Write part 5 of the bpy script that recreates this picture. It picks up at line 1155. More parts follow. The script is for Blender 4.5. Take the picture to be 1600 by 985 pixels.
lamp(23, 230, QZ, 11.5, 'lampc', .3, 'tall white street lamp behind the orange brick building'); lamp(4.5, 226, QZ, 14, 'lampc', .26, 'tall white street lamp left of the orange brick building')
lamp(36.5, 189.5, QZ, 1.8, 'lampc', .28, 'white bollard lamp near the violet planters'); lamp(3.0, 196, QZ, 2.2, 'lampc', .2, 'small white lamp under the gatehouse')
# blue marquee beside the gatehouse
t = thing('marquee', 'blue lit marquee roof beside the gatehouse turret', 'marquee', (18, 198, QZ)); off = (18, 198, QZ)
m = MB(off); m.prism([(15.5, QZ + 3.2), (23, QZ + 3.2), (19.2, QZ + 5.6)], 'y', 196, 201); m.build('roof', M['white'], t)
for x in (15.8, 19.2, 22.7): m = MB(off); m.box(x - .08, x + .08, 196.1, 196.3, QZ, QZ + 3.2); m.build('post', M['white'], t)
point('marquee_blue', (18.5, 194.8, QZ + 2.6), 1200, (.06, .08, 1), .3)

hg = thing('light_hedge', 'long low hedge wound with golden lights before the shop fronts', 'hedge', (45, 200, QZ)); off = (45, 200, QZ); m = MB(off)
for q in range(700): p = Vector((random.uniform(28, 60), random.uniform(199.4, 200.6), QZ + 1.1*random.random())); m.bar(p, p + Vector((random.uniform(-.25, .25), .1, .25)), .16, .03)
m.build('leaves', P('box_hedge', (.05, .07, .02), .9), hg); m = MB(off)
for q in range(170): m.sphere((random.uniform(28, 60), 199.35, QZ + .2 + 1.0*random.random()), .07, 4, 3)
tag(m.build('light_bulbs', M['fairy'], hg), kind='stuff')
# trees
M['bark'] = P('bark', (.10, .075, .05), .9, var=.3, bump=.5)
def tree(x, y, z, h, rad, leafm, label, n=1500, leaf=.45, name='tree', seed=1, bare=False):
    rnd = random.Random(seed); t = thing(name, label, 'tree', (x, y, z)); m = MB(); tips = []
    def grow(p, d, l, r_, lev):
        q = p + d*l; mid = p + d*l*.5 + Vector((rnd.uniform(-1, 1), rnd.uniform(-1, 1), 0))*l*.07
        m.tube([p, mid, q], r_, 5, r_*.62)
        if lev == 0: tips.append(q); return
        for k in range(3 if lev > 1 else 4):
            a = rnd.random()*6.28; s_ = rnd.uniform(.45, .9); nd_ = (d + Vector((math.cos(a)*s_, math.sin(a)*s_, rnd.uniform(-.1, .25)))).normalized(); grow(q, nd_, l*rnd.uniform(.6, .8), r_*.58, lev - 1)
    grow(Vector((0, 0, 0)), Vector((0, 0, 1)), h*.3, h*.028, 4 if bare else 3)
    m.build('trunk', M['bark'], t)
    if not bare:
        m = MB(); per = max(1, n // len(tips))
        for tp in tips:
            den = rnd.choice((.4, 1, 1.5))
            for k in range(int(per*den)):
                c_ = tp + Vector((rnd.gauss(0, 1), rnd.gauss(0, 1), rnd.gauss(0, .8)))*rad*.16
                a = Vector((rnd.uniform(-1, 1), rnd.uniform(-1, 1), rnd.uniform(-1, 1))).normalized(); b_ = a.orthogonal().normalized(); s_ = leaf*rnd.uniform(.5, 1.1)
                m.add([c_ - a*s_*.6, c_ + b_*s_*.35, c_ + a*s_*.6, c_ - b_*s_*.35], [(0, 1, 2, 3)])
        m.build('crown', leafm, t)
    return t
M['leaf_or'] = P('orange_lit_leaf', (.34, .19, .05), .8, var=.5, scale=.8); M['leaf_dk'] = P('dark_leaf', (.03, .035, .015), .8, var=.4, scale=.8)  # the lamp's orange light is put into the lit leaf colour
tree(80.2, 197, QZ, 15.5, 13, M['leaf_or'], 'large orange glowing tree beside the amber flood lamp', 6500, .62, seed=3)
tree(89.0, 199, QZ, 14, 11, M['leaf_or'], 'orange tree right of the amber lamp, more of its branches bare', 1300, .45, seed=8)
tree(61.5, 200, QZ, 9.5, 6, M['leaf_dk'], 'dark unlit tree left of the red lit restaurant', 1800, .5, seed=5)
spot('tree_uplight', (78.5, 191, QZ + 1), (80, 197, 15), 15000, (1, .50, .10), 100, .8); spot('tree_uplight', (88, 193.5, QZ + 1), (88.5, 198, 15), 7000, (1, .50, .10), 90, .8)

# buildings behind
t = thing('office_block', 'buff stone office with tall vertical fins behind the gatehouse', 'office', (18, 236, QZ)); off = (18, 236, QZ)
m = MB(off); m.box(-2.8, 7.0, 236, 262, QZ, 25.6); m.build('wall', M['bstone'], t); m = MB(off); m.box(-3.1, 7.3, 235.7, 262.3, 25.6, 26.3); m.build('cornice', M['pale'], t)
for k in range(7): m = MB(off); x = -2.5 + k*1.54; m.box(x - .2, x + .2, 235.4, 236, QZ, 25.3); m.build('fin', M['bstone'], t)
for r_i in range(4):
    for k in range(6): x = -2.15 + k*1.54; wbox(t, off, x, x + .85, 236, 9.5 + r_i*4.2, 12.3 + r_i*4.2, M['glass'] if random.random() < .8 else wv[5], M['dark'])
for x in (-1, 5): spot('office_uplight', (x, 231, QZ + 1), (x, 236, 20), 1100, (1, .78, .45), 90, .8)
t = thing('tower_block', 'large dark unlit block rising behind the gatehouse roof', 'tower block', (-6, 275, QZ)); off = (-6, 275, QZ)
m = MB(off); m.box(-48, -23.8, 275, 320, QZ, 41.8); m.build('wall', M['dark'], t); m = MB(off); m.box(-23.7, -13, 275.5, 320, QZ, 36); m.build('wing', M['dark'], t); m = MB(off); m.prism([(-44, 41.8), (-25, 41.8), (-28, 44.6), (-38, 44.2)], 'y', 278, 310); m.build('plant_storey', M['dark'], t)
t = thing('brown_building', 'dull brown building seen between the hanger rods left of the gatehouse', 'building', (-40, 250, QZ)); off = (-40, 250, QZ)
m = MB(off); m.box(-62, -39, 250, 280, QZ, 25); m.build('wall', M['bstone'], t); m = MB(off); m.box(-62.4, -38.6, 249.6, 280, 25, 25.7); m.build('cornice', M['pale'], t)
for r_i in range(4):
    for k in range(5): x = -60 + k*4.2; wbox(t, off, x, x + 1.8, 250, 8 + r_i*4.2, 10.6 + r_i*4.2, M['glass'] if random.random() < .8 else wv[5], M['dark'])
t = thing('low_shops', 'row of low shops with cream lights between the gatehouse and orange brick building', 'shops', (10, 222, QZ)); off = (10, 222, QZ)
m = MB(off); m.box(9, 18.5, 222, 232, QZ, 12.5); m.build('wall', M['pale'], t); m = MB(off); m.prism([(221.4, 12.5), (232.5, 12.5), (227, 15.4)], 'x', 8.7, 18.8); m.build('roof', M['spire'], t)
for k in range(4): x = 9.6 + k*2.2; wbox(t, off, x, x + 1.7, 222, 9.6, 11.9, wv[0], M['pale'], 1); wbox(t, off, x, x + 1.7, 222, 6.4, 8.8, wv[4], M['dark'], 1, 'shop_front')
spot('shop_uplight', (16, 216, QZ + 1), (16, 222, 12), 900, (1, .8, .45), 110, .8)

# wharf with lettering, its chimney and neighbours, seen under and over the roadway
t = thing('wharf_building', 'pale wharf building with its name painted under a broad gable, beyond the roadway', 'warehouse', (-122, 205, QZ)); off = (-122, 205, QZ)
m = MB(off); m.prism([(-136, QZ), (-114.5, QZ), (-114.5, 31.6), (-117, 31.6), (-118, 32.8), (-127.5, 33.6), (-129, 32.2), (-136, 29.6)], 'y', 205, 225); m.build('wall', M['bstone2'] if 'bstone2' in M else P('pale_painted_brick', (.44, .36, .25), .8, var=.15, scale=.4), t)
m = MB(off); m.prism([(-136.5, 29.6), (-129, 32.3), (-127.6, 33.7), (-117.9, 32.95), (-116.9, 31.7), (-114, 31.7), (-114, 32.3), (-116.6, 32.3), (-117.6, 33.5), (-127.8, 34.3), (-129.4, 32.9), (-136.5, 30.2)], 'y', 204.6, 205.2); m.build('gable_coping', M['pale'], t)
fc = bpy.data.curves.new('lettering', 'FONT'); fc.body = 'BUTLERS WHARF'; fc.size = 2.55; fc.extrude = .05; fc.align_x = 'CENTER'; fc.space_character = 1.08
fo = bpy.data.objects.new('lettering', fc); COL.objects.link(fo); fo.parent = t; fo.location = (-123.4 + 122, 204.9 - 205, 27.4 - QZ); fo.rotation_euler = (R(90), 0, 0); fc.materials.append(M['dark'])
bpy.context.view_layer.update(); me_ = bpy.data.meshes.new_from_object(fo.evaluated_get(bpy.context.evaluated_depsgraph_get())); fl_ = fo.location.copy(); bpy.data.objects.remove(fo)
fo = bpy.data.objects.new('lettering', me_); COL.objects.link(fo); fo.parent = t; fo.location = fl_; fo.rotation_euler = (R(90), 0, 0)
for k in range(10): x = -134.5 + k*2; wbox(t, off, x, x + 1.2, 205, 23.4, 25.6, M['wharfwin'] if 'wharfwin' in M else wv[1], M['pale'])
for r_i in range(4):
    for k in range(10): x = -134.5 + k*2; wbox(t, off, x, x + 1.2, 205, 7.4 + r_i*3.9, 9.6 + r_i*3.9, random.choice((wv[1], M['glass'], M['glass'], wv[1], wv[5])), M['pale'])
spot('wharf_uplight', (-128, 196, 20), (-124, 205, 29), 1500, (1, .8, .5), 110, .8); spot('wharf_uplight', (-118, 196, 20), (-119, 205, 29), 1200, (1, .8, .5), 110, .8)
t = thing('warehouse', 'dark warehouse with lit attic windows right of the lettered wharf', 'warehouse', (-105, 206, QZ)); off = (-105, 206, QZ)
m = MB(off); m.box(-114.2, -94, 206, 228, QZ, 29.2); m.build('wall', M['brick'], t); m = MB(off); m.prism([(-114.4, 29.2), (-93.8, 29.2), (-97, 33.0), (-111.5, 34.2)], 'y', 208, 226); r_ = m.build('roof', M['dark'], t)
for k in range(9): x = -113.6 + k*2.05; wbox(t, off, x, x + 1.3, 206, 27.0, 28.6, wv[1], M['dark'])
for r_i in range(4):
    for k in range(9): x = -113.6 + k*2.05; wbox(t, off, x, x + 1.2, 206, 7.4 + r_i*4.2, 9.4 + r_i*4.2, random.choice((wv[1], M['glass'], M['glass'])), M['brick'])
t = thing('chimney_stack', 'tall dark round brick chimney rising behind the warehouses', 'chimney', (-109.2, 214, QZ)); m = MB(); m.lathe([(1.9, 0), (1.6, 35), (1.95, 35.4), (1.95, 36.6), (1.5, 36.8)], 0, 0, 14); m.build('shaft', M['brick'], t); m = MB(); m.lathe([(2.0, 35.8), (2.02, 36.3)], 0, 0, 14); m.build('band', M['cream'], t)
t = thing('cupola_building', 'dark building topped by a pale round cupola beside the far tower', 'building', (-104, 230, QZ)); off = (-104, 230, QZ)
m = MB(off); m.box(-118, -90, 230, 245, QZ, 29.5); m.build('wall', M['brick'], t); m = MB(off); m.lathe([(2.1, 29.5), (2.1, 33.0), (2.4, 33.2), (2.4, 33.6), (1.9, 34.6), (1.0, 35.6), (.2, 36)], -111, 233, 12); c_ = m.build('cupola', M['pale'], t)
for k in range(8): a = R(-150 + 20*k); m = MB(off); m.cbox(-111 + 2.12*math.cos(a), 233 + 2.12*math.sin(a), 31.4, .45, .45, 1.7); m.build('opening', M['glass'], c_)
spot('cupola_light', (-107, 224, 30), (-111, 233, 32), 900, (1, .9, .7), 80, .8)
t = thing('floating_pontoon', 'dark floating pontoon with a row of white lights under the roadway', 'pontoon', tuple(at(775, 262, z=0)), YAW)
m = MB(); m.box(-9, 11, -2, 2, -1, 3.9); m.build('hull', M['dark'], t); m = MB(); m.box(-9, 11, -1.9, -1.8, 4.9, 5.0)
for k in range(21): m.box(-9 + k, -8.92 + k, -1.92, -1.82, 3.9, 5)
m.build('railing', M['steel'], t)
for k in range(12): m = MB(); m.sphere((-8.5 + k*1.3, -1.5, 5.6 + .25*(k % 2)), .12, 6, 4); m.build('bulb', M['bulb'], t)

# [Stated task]
Up to and including the line with "point('marquee_blue', (18.5, 194.8, QZ", repeat the data exactly, starting from its first line; nothing else belongs in the response.

# [Expected output]
Write part 5 of the bpy script that recreates this picture. It picks up at line 1155. More parts follow. The script is for Blender 4.5. Take the picture to be 1600 by 985 pixels.
lamp(23, 230, QZ, 11.5, 'lampc', .3, 'tall white street lamp behind the orange brick building'); lamp(4.5, 226, QZ, 14, 'lampc', .26, 'tall white street lamp left of the orange brick building')
lamp(36.5, 189.5, QZ, 1.8, 'lampc', .28, 'white bollard lamp near the violet planters'); lamp(3.0, 196, QZ, 2.2, 'lampc', .2, 'small white lamp under the gatehouse')
# blue marquee beside the gatehouse
t = thing('marquee', 'blue lit marquee roof beside the gatehouse turret', 'marquee', (18, 198, QZ)); off = (18, 198, QZ)
m = MB(off); m.prism([(15.5, QZ + 3.2), (23, QZ + 3.2), (19.2, QZ + 5.6)], 'y', 196, 201); m.build('roof', M['white'], t)
for x in (15.8, 19.2, 22.7): m = MB(off); m.box(x - .08, x + .08, 196.1, 196.3, QZ, QZ + 3.2); m.build('post', M['white'], t)
point('marquee_blue', (18.5, 194.8, QZ + 2.6), 1200, (.06, .08, 1), .3)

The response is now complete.